Hi,

Have there been any progress in this regard? I would love to help out if it
hasn't.

I just got a raspberry pi 3b+ that I would like to use with OpenBSD.

Also, what about the wireless interface, is it supported?

Thanks,

JJ



On Wed, Dec 13, 2017 at 2:54 PM, Mark Kettenis <mark.kette...@xs4all.nl>
wrote:

> > From: Hannu Vuolasaho <vuokkose...@gmail.com>
> > Date: Wed, 13 Dec 2017 21:51:43 +0200
> >
> > Hello!
> >
> > I have OpenBSD running on the RPi 3. Unfortunately SD card isn't
> supported
> > so I run from USB stick like everybody else. My blazing fast USB stick is
> > really slow on RPi :( So I have some motivation to scratch my itch.
> >
> > I have some really early porting success with NetBSD SD card driver (my
> > first in OpenBSD) from:
> >
> > http://cvsweb.netbsd.org/bsdweb.cgi/src/sys/arch/arm/
> broadcom/bcm2835_sdhost.c?rev=1.4&content-type=text/x-
> cvsweb-markup&only_with_tag=MAIN
> >
> > Currently it does one thing. It shows up in dmesg. I would like to have
> > some help. How the bus which the NetBSD driver talks to is implemented in
> > OpenBSD is the main question.

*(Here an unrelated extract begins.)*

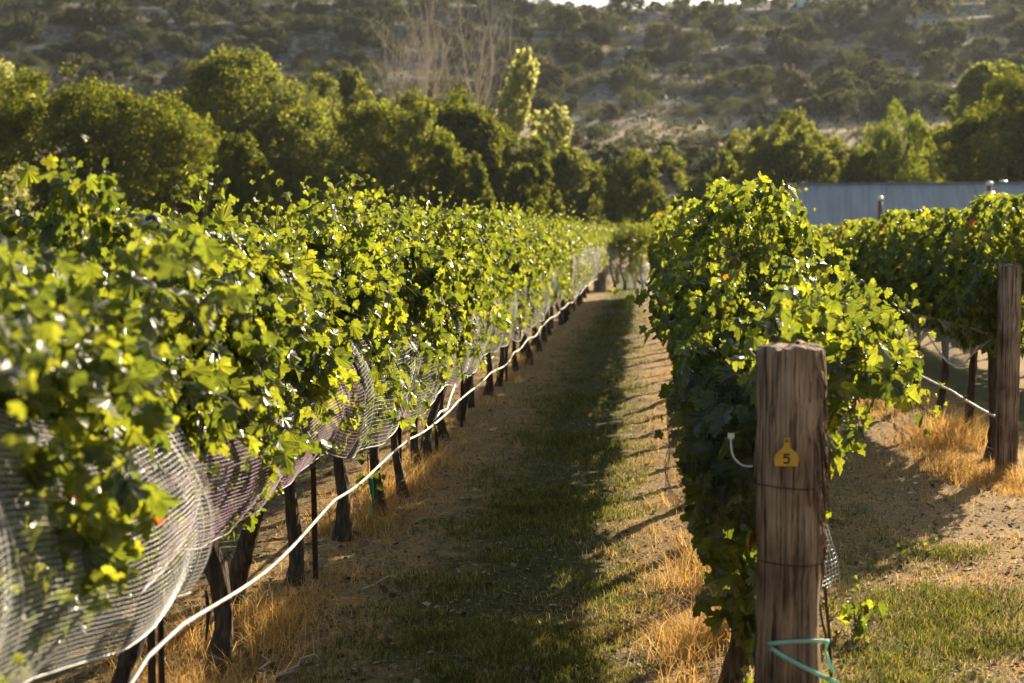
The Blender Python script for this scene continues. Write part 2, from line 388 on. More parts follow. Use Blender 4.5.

Do I have to make a lot of changes for it?
>
> Warning!  The Pi has *two* different SD/SDIO controllers.  Which one
> is actually used to drive the card in the uSD slot depends on the
> firmware and/or the device tree.  You probably should check that the
> controller you're writing the driver for is indeed used for the uSD
> slot.  I also believe only one of the controllers has a DMA engine,
> which is pretty much essential for getting decent performance.  I
> think the other controller can use an external DMA engine, but at that
> point things become really complicated.
>
> That said, NetBSD's SD/MMC stack is derived from OpenBSD's code so
> porting drivers should be relatively easy.